Nurses’ strikes to go ahead as negotiations end in stalemate
Steve Barclay, health and social care secretary. Credit: Parliament, Creative Commons.

Nurses’ strikes, set to start this Thursday, now seem all but certain as talks between health and social care secretary Steve Barclay and the RCN ended in stalemate.

Having met with Mr Barclay yesterday last night, the RCN accused ministers of ‘belligerence’ for once again refusing to discuss the issue of pay.

With no new pay deal on the table, nurses are preparing to walk out of NHS employers across Wales, England, and Northern Ireland in a wave of historic industrial action on 15 December and 20 December, with more dates likely to be announced in January if no negotiations are held.

After their meeting, Pat Cullen, RCN general secretary said: ‘The Government was true to its word – they would not talk to me about pay.

‘I needed to come out of this meeting with something serious to show nurses why they should not strike this week.
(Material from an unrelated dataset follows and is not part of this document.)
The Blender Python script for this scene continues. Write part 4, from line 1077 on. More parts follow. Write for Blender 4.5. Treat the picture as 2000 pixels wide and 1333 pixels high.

Regrettably, they are not getting an extra penny.

‘Ministers had too little to say and I had to speak at length about the unprecedented strength of feeling in the profession.

‘I expressed my deep disappointment at the belligerence – they have closed their books and walked away.’

This comes after foreign secretary James Clevely old Sky News that the Government was unable to discuss pay with nurses, as this would involve overturning the recommendations of the independent NHS pay review body.

A Department of Health and Social Care spokesperson said that Steve Barclay has ‘been repeatedly clear that his door is always open and arranged a meeting with the RCN as soon as they indicated they were willing to talk’.

They continued: ‘He again listened to the RCN’s position on pay and reiterated the government has agreed to the recommendations of the independent pay review body and prioritised the national health service with additional investment as announced in the Autumn Statement.’

The spokesperson also reiterated Mr Barclay’s claim that ‘any further pay increase would mean taking money away from frontline services and reducing the 7.2 million elective backlog’.

In July, NHS England warned that the NHS may have to cut services, investment to improve services or capital to maintain essential services if staff are awarded a pay rise above 3%.